I was still drinking in the Oporto, the Maker pub, with Carol Clerk and the regular disreputables, much to the chagrin of Steve Sutherland, and I asked Colin if I could come back and he said yes, as cheerily as ever. And so I did. Never even bothered telling the NME, not that they’d have noticed.

I’m bored now, as I’m sure you are. Woffling on… when I have a pond to attend to, grass to cut, figures to paint, a book to work out a cover for. I’ll get on with all that soon….

I was doing the new ZigZag simultaneously through all this, so I had enough to keep my mind occupied. Panaches still came out intermittently, and in weird bursts. Kim did a lot, and I hope will be interested again now. It was being printed in Stanwell first, then by me using photocopying places in town. Towards the end of the eighties I was getting restless again when the great Sheldon came roaring over the horizon and got me to do the Gothic Rock book and edit Siren, and all was invigorating again. I had stopped reviewing for Melody Maker, although I have no idea why now, and was only doing the Gig Guide, as they wanted someone who knew how to use QuarkXPress. I told the Editor Allan Jones that I knew, so he let me take over that. That left me a week to learn QuarkXPress. I had no idea what it was! But that’s what you did back then. Blagged your way through.

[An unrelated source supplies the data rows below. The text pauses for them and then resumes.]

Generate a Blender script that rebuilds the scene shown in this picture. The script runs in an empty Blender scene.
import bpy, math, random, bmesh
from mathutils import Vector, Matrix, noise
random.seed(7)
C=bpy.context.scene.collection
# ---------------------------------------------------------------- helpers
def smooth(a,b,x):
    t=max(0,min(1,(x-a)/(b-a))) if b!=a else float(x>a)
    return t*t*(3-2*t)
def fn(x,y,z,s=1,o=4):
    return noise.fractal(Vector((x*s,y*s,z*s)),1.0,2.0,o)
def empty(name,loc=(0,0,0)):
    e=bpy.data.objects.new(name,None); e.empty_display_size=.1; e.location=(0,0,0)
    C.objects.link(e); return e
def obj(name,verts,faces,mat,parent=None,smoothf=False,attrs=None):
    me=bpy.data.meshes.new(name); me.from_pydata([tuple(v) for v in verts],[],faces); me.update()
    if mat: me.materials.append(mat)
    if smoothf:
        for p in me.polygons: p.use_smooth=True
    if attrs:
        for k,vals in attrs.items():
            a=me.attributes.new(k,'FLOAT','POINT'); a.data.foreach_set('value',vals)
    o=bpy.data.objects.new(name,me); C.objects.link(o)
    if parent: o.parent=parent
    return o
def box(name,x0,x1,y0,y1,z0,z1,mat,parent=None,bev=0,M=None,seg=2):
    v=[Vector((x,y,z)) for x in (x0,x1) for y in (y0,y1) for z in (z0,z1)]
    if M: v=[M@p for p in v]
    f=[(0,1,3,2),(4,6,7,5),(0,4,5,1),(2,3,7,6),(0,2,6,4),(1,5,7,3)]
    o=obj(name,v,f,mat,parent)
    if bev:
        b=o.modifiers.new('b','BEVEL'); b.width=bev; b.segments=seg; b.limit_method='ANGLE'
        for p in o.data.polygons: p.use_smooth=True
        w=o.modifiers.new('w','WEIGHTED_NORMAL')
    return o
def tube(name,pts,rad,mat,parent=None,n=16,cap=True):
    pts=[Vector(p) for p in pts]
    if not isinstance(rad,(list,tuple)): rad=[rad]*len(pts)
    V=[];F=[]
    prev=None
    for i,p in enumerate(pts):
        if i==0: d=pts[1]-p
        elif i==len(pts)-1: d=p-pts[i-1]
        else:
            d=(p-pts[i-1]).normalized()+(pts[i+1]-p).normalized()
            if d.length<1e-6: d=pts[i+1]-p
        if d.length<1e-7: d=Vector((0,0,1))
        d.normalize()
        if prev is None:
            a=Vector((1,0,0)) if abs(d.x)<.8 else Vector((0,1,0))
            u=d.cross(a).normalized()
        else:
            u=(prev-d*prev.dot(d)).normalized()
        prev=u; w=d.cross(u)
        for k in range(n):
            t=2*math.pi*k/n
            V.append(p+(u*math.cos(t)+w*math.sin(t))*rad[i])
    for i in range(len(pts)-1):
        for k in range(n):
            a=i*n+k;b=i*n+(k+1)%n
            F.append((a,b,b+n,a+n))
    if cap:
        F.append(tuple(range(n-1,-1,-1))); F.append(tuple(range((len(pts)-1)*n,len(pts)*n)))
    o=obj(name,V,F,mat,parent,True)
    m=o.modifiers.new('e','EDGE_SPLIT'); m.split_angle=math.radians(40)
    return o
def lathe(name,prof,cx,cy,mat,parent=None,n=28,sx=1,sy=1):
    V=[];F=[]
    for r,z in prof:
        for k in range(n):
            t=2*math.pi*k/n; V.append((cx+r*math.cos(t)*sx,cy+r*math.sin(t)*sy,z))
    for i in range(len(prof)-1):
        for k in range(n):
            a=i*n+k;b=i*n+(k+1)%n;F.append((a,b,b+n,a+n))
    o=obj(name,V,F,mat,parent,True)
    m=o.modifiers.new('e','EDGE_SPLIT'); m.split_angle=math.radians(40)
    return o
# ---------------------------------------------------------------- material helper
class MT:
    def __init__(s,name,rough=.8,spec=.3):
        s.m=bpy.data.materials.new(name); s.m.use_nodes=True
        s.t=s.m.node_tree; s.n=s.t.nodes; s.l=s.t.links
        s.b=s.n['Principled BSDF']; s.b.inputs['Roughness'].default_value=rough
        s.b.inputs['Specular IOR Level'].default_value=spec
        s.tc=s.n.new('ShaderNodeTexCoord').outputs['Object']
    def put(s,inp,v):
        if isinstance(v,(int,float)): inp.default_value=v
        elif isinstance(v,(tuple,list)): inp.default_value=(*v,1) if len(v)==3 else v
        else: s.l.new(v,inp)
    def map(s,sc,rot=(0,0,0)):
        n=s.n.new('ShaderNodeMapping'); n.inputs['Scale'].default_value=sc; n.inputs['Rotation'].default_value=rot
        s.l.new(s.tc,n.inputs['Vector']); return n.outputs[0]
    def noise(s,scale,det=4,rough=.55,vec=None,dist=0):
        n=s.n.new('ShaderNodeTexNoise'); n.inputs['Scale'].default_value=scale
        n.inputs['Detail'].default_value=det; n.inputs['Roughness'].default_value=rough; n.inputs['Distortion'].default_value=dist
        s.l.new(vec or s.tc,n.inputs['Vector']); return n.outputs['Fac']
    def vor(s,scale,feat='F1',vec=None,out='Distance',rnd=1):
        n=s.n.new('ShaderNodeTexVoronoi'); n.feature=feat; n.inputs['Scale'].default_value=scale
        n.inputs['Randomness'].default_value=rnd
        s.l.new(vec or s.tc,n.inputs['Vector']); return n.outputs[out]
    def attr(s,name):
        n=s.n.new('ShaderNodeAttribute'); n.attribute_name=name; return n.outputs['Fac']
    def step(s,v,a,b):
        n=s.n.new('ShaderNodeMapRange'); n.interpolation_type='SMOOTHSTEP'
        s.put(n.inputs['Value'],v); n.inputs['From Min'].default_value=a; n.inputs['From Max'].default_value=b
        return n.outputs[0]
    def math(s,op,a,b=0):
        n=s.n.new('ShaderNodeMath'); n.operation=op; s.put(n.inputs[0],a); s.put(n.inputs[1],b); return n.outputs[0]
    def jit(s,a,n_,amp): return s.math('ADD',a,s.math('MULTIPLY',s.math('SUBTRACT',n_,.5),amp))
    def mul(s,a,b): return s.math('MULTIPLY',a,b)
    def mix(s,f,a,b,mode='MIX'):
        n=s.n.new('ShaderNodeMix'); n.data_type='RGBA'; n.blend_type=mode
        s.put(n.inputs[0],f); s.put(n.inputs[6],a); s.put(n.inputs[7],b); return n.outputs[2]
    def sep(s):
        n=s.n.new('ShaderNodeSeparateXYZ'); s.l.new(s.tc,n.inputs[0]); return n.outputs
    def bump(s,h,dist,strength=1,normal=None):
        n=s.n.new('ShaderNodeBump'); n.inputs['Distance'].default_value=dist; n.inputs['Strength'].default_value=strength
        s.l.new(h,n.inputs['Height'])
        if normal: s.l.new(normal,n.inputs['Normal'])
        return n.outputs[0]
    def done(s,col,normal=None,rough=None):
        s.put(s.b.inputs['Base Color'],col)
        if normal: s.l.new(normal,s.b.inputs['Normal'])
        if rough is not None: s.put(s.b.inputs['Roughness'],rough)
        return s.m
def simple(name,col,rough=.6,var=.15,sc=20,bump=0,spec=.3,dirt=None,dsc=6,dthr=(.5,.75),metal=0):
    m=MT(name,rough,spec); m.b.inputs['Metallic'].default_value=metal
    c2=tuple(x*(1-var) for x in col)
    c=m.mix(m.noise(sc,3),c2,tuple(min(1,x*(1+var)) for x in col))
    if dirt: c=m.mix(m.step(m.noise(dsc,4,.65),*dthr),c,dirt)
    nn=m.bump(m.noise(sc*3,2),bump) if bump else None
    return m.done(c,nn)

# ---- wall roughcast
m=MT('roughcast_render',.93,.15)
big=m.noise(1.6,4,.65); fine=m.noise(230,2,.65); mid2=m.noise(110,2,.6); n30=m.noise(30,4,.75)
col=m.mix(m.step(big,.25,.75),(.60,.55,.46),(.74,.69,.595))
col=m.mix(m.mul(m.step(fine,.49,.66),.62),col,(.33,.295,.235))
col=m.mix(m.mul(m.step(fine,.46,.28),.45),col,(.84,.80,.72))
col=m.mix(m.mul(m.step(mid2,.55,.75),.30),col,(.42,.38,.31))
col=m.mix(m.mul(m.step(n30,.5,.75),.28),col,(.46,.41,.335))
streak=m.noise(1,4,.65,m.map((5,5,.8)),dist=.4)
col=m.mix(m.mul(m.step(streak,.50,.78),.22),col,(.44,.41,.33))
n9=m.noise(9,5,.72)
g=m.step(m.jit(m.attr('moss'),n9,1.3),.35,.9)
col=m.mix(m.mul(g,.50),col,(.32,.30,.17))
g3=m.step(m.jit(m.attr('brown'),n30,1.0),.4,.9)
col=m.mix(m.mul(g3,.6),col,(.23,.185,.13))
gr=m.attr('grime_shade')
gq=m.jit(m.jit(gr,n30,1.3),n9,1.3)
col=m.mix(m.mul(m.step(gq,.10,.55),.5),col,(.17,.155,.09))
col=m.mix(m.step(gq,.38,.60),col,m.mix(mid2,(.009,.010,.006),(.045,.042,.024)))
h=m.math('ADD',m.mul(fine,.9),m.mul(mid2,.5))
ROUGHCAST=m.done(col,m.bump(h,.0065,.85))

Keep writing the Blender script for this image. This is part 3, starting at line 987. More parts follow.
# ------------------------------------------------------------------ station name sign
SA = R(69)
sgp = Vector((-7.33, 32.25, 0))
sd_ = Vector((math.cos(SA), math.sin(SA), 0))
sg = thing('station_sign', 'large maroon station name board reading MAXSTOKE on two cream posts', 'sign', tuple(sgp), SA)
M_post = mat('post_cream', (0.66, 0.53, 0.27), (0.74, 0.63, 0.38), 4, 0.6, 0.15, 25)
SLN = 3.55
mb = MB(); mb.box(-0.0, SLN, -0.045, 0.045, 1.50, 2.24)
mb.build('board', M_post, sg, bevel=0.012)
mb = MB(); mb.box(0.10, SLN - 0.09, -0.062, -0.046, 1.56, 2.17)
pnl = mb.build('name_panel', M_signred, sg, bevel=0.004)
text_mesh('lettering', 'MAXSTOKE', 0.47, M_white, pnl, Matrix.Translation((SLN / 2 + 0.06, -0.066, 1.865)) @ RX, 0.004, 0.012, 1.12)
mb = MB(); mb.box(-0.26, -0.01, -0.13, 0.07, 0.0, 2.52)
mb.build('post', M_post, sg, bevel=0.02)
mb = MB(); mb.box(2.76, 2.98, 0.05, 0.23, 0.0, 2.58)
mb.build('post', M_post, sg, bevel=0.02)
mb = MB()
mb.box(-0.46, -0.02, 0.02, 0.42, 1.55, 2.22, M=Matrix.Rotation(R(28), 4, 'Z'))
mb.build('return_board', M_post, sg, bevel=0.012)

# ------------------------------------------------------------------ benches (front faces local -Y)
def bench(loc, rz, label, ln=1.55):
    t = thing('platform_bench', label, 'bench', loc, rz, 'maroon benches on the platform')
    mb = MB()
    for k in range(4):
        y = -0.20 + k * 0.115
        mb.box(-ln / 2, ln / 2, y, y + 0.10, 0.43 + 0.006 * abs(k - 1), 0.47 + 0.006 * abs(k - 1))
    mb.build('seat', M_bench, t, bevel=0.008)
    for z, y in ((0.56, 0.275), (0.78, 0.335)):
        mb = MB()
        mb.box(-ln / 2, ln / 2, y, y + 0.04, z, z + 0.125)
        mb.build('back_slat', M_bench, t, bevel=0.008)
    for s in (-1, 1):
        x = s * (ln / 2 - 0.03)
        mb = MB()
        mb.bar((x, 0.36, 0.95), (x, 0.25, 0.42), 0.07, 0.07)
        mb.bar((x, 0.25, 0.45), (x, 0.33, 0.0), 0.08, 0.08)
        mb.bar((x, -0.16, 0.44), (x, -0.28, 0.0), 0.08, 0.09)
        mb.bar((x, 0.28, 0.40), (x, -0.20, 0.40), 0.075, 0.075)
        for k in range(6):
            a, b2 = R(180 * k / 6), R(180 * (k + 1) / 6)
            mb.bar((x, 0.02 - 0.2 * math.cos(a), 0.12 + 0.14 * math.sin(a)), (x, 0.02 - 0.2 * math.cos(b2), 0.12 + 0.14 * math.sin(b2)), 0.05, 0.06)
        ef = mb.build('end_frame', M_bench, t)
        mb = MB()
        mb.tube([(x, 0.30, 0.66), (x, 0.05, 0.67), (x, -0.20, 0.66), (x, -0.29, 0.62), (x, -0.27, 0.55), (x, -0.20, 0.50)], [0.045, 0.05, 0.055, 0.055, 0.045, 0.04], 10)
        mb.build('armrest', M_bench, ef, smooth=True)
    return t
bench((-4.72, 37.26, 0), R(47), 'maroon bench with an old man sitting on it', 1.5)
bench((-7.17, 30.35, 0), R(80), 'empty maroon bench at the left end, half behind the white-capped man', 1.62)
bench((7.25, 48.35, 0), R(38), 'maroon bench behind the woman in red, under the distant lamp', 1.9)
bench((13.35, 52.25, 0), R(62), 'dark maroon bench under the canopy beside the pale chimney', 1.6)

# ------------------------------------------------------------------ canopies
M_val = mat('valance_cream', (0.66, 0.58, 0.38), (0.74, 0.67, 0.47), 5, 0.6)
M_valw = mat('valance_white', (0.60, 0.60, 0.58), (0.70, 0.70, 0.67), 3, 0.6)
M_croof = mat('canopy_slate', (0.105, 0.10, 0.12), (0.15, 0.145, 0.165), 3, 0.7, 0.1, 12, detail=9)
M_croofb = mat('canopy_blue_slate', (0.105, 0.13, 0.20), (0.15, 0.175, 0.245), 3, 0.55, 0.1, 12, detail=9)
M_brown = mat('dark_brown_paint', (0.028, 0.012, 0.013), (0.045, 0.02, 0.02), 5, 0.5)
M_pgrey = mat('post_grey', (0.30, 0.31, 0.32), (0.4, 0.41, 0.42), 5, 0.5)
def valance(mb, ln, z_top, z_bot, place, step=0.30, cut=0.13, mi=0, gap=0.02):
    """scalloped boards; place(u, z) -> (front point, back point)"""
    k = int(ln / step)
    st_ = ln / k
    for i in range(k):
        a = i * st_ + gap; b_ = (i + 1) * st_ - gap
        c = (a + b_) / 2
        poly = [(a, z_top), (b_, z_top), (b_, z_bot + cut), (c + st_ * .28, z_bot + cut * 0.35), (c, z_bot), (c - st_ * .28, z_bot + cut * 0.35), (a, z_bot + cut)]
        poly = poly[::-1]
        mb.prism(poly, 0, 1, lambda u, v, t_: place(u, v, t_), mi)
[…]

I still kept doing Panache, using Melody Maker’s enormous photocopying machine, which was amazing, handling reduced type, double-sided pages, the works. Ahem … I probably owe them some toner! (Sorry Allan!) so had plenty of time on a Sunday morning to work on Panaches too. I used to clear it with whatever office dealt with that, and I could get there at 7am Sunday morning, sign in at the front desk, and get most of the gigs listed, popping a few late ones in Monday morning before they were off down the printer to get the paper done. I don’t think I ever saw anyone else in there on a Sunday. Quite understandable. So that became Panache Central for a couple of years. Then they replaced me, which was perfectly fair, as I wasn’t actually doing anything else for them. Panache did dribble on for a few more issues, but it had started to get stale and I stopped.

Sheldon and I had tried interesting firms, especially major labels, in planning magazines/books and tv outlets to benefit from the eventual growth of the Internet, because we could see the scope for excitement, but this was 1992/1993 and all the replies said they were, ‘only into commercial ideas, nothing esoteric, thank you for wasting our time…’! Knowing the internet would herald interesting changes for music coverage I was happy to leave Panache aside and wait. It took longer than I bloody expected, but that’s what then led to The Mick. I felt it was necessary to start something new, just as I now figure reanimating a corpse is a noble solution.

And so on I’ve trundled, books here, internet activity there, nearly sixty issues of The Mick and then, as usual, I just had to stop. I don’t know why it happens this way, but I think it’s healthy. The Mick stops, internet radio shenanigans begin. And now is the right time to bring Panache back. It simply is.

There’s been a lot of talk about fanzines these past few years, a lot of academic studies, a lot of fantastic book compilations (Ripped & Torn, Whippings & Apologies, the Grim Humour one in the works… something Vague-like planned) and I’m not surprised they get such recognition. Fanzines are special, the finest form of music publication, motivated by nothing but enthusiasm. Even when I was working for the papers and magazines I kept Panache going because I loved it, and if people asked who I wrote for I’d always say Panache first. 😊

It’ll probably be rubbish mind, but I’m only planning it to be a quarterly, so your suffering won’t be too great.